On the contest front only the Third Section was something of a real disappointment in terms of standard, although it would be nice to see one or two so called ‘big boys’ come and compete in the top section. They can’t complain there isn’t any money in it now can they what with a top prize of £6,000 on offer – double what you get for winning the Open. Fairey and Fodens were there on the weekend for Men O Brass and both of them we are sure wouldn’t say no to starting their season off with that amount of money in the bank. Others too may want to reassess their reputations.

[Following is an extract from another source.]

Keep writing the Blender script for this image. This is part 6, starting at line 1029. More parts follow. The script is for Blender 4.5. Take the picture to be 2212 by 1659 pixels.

The Championship format with 10 bands (the ideal number) offers the audience variety over the two days, and with the judges now openly telling the bands that they want to hear something new and innovative rather than old, tried and tested, the next few years also offers the chance for bands to really experiment with their entertainment programming.

Excellent form

Frank Renton was on excellent form once more, Peter Roberts accepted the 4BR Special Award for his contribution to the brass band movement as well as the Excellence Award from the Butlins organisers, whilst the awards ceremony on the Saturday night was excellently handled. There are few minor niggles her and there – some problems with percussion and day visitors which need to be ironed out, but overall it is now a very impressive event.
The lower sections are filling up nicely and with the bands now knowing a year in advance what pieces they will have to perform it gives them time to get the pieces up to scratch and still devote the Christmas period to fund raising and caroling without worrying about cramming in unwarranted rehearsals.

All in all then a great weekend. The Butlins Mineworkers Festival is a contest to relish and enjoy, revived and brought back to life in a manner none could have anticipated when Butlins took it over in 2003.

Should it host the Lower Section Nationals? The future may well be in their hands.